Todos estos procesos, junto con la coagulación de la leche, el tratamiento de la cuajada, el prensado y la edad, hacen que los quesos se clasifiquen, según su maduración, en quesos frescos, cocidos, de pasta fina o de suero, que haya quesos que según su textura sean blandos, semiblandos o duros (todo depende de si la pasta es prensada), y que los haya con distintos contenidos en materia grasa. De hecho, hay quesos con un 5% de materia grasa y otros que tienen entre el 50 y el 60%.

Existen, además, otros criterios para su clasificación que dependen del sabor o de la corteza (si es una corteza blanda, bañada o embebida).

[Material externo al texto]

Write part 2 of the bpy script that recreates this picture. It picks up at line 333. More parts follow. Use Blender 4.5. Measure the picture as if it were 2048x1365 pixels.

Y ahora, una vez vistas todas estas variantes, llega lo más importante, que es el momento de degustarlo. Sí podríamos hablar de con qué pan tomarlo, si con un pan con o sin corteza, blanco, español, bregado, crosta de Zalla, de centeno, de nueces, de pasas, integral o un pan distinto. También hay que saber con qué se consume, porque hay gente que utiliza mucho la fruta, así como ese amplio mundo de las confituras y de la dulcería, como la mermelada de frutos rojos, el membrillo o la miel. En este mismo campo hablaríamos también del chutney de higos, e incluso del chutney con vinagre. Asimismo, se pueden comer con verduras como el apio, con encurtidos o con frutos secos. O solos, sin más. El queso, todo un mundo.